Scenes as source code:

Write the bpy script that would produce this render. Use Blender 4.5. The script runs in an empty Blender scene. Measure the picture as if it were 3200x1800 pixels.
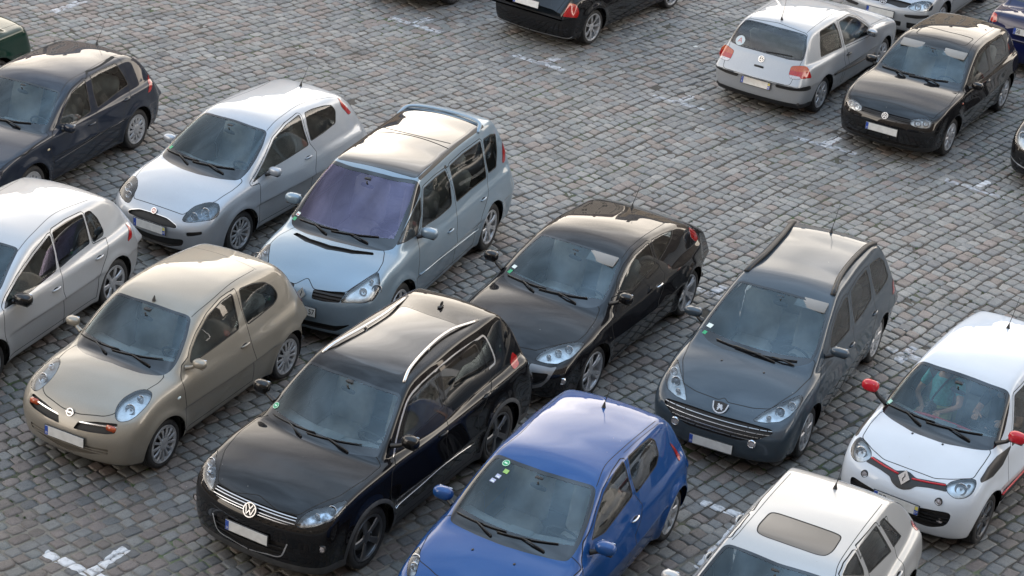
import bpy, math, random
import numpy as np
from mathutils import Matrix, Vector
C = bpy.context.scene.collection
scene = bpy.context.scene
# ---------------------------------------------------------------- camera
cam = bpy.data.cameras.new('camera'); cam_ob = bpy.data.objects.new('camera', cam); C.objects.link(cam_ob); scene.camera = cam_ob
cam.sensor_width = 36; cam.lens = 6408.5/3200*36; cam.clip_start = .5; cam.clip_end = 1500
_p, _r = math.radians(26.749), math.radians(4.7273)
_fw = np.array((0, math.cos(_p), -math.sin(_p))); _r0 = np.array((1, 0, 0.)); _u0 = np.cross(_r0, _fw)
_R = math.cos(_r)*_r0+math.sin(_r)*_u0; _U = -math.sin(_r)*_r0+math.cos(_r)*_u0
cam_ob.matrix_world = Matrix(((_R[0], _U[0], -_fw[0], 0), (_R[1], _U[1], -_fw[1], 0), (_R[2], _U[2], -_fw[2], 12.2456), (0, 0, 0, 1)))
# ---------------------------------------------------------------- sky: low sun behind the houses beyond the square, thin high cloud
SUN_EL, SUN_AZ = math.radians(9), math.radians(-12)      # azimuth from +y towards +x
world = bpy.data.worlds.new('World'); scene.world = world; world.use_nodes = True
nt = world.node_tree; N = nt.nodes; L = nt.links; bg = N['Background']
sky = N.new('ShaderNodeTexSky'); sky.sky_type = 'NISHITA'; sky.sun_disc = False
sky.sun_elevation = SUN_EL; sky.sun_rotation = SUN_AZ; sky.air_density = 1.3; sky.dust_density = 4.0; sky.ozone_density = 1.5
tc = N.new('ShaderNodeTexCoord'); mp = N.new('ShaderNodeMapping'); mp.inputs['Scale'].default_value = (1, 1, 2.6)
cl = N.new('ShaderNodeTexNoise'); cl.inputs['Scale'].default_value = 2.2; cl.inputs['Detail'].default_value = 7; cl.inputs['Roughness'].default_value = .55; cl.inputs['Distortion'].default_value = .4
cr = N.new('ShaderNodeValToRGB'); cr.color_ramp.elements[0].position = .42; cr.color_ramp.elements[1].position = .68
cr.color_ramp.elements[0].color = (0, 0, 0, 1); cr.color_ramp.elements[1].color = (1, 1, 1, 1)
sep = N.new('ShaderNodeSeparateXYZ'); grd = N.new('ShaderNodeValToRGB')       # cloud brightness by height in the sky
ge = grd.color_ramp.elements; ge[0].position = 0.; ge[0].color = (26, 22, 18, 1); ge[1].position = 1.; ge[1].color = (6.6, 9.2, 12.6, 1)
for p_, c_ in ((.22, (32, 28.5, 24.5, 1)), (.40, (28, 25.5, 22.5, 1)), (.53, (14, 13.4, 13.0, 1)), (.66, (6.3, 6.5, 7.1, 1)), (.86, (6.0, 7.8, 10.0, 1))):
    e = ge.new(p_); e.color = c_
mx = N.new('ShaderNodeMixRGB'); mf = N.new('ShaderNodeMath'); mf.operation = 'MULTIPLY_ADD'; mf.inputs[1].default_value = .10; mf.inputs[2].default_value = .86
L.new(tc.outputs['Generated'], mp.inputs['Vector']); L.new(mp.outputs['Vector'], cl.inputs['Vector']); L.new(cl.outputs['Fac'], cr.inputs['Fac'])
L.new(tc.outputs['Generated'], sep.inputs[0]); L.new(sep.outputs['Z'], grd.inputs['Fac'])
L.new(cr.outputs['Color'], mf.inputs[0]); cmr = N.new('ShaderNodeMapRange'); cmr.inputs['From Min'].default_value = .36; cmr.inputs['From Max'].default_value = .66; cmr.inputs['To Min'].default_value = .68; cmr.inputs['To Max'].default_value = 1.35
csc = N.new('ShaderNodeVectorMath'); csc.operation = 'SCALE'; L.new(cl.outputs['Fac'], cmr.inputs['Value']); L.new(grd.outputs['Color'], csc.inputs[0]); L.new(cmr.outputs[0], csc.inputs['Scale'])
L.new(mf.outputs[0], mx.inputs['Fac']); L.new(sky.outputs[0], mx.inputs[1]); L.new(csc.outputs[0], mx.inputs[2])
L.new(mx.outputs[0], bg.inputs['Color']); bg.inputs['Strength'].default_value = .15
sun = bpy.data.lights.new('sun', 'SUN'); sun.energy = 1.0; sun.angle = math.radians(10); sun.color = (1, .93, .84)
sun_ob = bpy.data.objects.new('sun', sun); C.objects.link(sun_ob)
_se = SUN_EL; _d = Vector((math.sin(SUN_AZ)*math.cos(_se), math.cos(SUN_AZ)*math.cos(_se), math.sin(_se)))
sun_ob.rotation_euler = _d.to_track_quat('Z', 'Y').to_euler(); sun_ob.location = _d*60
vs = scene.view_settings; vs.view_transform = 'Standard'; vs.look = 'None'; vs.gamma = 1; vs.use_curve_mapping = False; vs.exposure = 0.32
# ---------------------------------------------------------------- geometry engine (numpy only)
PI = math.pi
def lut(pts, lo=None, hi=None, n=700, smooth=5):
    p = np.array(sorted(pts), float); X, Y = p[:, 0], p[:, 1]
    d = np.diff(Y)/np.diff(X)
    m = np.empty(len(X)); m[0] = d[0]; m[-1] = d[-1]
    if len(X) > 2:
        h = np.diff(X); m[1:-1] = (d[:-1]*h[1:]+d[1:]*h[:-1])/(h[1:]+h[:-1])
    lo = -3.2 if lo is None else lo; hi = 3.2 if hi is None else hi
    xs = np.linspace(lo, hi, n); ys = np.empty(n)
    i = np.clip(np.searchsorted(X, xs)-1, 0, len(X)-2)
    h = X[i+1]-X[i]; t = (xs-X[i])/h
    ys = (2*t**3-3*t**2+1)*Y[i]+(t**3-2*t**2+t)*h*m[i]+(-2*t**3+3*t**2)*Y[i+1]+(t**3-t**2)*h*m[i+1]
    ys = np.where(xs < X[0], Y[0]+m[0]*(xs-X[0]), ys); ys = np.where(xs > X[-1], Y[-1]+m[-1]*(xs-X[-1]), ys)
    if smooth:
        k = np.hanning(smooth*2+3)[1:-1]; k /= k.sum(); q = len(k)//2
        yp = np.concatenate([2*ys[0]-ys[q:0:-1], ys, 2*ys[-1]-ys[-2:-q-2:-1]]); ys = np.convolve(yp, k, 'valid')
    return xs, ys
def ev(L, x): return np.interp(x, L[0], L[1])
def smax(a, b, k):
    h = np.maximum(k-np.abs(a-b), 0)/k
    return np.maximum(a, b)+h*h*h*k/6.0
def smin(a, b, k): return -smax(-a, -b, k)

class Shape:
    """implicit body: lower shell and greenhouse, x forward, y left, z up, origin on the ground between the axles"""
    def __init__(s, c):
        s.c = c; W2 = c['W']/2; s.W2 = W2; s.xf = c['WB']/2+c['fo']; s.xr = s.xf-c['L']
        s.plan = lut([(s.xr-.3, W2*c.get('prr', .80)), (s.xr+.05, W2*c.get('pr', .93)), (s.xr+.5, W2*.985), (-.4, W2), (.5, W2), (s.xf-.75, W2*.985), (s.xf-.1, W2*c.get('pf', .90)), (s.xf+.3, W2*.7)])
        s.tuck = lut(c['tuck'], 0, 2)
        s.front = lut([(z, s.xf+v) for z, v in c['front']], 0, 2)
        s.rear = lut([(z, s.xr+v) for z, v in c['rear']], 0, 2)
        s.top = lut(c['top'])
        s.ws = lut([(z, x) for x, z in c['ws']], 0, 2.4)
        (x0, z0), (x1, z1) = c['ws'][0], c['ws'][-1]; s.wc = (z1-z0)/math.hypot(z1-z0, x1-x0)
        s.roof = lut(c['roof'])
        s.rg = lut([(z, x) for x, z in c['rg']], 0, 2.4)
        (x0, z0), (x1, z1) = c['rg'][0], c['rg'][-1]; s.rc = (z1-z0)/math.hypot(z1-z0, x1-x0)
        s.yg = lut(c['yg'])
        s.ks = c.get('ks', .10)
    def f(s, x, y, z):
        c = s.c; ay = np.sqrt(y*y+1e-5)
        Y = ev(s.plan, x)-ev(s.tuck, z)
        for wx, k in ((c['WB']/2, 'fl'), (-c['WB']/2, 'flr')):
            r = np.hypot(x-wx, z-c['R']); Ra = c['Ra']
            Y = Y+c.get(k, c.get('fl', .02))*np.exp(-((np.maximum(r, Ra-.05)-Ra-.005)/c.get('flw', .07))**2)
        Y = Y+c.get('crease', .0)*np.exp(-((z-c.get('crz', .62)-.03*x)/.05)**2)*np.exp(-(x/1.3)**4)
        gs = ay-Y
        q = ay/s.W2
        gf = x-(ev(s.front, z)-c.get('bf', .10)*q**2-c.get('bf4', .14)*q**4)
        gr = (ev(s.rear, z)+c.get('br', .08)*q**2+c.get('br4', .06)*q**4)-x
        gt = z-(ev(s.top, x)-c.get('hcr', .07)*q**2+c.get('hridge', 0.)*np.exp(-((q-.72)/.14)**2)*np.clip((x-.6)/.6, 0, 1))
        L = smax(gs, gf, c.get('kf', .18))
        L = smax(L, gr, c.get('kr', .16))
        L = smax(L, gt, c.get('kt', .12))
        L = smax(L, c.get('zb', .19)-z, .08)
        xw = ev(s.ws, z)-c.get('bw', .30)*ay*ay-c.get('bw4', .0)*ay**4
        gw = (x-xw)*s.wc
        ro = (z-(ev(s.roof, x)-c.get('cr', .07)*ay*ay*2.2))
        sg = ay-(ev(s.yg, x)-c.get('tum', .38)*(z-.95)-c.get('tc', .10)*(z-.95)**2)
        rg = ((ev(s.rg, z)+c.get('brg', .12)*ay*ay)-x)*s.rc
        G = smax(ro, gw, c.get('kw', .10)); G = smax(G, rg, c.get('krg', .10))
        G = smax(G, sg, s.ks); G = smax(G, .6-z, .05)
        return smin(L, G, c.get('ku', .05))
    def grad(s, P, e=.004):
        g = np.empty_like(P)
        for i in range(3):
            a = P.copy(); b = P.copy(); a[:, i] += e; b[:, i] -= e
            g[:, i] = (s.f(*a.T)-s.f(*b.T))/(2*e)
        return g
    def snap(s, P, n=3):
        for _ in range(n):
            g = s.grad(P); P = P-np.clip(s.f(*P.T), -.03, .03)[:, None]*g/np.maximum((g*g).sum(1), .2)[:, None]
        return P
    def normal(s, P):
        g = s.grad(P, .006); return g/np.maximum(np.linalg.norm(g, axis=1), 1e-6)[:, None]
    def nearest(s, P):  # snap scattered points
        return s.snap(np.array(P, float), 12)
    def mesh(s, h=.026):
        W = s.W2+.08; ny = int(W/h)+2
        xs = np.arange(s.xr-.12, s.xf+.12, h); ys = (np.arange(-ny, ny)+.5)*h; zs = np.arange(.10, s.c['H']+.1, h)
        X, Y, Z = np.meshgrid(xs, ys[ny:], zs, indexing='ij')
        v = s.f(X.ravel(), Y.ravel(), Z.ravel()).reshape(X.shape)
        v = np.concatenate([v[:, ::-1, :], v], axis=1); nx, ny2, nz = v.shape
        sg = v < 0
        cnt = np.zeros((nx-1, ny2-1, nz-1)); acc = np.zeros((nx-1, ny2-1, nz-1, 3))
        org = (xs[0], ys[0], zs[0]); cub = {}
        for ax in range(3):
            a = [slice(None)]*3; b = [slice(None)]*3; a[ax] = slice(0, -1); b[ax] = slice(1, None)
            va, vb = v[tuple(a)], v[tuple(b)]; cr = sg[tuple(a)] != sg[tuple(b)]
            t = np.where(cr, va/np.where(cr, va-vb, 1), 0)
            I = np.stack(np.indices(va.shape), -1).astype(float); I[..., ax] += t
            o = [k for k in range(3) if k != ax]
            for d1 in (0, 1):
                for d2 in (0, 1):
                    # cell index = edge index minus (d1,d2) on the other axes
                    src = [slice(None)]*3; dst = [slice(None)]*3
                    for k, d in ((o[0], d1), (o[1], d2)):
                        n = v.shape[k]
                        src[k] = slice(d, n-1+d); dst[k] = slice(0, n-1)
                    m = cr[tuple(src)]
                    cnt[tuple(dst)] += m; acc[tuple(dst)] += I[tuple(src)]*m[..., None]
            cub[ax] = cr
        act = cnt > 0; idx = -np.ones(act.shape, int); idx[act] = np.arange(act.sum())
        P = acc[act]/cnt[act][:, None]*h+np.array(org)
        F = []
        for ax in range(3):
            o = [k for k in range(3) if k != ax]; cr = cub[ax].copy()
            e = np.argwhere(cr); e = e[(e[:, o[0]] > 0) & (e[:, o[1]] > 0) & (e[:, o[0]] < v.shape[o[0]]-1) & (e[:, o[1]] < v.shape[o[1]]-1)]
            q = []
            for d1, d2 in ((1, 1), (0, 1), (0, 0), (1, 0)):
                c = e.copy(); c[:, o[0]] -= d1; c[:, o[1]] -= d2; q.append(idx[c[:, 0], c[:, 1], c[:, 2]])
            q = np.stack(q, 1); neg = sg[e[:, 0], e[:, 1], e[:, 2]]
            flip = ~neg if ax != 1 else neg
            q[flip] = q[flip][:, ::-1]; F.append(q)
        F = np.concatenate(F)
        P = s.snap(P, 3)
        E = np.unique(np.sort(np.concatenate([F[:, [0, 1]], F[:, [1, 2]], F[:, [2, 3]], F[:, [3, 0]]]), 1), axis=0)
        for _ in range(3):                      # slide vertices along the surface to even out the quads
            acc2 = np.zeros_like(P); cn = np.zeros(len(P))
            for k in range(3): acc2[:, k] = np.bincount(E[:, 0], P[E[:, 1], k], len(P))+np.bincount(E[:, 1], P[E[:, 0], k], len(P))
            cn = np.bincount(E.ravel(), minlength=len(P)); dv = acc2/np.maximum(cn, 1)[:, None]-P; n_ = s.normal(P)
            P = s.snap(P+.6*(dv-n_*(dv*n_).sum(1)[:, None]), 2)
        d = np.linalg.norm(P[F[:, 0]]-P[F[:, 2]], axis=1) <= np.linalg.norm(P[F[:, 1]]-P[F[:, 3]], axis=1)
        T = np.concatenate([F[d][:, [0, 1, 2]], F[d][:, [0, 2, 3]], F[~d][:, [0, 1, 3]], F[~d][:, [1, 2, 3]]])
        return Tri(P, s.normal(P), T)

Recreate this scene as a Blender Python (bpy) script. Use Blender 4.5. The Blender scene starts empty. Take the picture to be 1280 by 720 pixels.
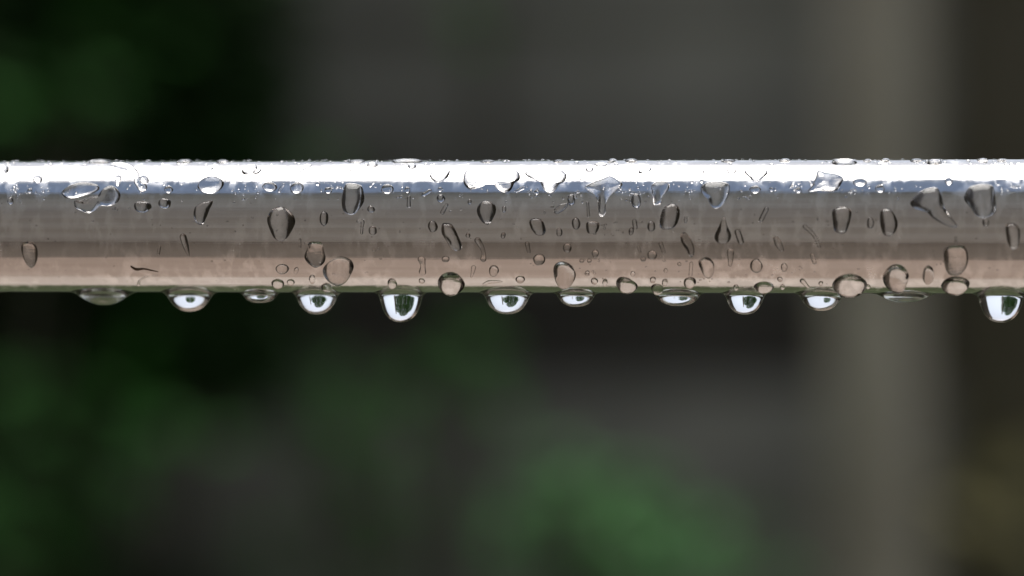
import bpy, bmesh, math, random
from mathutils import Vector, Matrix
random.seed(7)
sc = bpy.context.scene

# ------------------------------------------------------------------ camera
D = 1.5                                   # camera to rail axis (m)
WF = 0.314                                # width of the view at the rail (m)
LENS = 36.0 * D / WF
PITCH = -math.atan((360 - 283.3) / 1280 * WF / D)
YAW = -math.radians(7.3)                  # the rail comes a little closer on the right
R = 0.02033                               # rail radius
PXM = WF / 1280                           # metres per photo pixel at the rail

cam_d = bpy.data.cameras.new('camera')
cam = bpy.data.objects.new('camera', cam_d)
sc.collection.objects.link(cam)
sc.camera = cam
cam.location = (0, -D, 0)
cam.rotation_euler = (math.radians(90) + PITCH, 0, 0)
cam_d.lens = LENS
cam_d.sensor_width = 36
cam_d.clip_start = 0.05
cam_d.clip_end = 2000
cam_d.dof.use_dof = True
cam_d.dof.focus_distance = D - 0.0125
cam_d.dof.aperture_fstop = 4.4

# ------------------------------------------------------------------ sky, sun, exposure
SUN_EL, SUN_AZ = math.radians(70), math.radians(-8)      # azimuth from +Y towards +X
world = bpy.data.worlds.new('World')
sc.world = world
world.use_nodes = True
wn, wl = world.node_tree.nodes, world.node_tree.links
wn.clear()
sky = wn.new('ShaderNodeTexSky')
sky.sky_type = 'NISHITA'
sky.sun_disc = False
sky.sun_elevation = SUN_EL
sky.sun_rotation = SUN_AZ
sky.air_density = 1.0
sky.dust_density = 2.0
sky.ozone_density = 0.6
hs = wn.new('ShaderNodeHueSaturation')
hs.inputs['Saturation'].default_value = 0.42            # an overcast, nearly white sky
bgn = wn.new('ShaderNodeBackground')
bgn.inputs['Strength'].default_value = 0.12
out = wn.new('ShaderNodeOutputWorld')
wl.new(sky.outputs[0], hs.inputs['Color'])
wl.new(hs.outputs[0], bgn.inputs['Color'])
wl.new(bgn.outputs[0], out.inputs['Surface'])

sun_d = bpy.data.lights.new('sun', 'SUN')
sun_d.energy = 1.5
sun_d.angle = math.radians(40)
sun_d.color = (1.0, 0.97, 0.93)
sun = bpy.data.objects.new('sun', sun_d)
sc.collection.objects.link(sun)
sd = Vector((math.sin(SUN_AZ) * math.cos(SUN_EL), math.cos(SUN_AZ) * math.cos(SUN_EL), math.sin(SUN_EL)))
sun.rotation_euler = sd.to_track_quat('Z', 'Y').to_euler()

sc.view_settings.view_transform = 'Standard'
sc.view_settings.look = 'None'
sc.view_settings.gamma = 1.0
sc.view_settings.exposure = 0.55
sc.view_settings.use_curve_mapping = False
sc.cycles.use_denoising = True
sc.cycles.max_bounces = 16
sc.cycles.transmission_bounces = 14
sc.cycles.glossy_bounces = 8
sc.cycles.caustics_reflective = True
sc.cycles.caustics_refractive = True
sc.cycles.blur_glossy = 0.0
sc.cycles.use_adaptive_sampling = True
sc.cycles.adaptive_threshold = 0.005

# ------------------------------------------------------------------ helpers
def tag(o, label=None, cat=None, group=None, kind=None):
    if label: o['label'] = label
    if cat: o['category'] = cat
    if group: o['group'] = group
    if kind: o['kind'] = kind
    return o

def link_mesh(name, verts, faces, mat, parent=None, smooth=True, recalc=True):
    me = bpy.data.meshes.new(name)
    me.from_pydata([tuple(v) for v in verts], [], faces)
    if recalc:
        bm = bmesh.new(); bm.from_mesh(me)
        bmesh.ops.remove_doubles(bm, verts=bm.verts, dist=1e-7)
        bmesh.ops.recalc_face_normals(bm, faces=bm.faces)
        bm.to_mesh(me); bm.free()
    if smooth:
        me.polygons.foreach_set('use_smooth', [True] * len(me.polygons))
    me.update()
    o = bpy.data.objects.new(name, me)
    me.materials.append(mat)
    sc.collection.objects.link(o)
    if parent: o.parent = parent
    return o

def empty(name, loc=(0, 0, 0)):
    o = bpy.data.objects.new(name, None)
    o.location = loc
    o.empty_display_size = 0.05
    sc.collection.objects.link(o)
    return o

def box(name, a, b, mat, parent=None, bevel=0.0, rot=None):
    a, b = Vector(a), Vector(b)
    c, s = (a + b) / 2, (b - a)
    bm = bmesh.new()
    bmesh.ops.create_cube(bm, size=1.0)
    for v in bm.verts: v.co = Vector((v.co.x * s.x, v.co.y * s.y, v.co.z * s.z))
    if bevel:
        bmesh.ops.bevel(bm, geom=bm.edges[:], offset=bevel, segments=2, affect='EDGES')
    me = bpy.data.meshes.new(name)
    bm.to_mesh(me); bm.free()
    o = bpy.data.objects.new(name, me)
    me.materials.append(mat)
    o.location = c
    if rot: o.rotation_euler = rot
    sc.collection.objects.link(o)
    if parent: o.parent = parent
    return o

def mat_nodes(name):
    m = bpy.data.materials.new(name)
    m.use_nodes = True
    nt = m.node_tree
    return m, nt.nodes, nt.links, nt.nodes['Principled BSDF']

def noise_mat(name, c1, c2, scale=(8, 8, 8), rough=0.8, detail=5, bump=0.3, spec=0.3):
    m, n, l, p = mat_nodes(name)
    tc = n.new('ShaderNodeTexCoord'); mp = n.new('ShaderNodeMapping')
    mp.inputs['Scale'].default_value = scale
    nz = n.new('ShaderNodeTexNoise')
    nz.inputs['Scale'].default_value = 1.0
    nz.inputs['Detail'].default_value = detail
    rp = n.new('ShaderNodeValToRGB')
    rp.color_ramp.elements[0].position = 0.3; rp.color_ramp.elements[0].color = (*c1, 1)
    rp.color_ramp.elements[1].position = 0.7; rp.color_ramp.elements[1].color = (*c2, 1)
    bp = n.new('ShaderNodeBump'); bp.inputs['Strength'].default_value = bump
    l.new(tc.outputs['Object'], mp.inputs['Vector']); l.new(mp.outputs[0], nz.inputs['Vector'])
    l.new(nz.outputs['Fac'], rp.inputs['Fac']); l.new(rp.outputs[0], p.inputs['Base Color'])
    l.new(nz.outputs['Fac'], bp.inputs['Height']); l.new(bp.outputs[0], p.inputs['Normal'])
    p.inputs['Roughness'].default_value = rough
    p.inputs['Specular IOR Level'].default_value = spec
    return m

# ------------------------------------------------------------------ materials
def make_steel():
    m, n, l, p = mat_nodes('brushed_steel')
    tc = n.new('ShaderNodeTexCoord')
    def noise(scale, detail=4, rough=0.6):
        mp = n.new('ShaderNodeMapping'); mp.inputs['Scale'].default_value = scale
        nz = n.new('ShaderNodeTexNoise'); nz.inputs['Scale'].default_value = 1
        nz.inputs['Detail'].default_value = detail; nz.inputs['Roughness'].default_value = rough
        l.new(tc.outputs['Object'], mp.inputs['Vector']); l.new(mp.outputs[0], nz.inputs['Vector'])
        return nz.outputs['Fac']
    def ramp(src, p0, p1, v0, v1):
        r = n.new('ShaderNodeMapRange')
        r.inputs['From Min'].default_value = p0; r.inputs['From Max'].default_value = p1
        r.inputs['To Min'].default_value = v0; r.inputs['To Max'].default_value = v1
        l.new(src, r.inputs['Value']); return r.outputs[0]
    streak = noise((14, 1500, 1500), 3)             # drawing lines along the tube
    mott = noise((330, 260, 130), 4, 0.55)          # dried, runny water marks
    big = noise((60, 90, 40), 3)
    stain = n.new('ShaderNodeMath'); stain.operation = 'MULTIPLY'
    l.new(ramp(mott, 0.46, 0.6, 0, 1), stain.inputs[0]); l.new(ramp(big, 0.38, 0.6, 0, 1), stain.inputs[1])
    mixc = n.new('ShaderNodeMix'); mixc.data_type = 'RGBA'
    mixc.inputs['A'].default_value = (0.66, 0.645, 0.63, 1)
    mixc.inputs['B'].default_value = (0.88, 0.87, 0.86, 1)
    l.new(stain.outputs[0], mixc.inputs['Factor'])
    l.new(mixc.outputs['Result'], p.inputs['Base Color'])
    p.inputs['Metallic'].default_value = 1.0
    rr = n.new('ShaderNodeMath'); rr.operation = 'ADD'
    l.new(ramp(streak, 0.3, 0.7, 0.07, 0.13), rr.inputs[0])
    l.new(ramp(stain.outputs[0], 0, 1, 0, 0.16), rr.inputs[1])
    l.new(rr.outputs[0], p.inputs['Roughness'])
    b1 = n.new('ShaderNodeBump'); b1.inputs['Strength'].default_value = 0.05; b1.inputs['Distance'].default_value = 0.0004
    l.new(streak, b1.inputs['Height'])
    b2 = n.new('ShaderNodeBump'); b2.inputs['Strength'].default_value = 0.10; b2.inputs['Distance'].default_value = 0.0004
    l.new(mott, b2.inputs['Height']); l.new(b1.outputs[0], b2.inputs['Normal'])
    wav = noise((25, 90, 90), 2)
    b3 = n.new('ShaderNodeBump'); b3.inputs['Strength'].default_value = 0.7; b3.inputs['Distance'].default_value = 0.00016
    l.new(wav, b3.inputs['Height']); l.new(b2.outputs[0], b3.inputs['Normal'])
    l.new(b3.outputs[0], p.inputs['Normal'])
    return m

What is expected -
Starting at the line containing "Recreate this scene" and stopping after the line containing "cam_d.dof.aperture_fstop = 4.4", give the lines again exactly and leave out every image.

Correct answer -
Recreate this scene as a Blender Python (bpy) script. Use Blender 4.5. The Blender scene starts empty. Take the picture to be 1280 by 720 pixels.
import bpy, bmesh, math, random
from mathutils import Vector, Matrix
random.seed(7)
sc = bpy.context.scene

# ------------------------------------------------------------------ camera
D = 1.5                                   # camera to rail axis (m)
WF = 0.314                                # width of the view at the rail (m)
LENS = 36.0 * D / WF
PITCH = -math.atan((360 - 283.3) / 1280 * WF / D)
YAW = -math.radians(7.3)                  # the rail comes a little closer on the right
R = 0.02033                               # rail radius
PXM = WF / 1280                           # metres per photo pixel at the rail

cam_d = bpy.data.cameras.new('camera')
cam = bpy.data.objects.new('camera', cam_d)
sc.collection.objects.link(cam)
sc.camera = cam
cam.location = (0, -D, 0)
cam.rotation_euler = (math.radians(90) + PITCH, 0, 0)
cam_d.lens = LENS
cam_d.sensor_width = 36
cam_d.clip_start = 0.05
cam_d.clip_end = 2000
cam_d.dof.use_dof = True
cam_d.dof.focus_distance = D - 0.0125
cam_d.dof.aperture_fstop = 4.4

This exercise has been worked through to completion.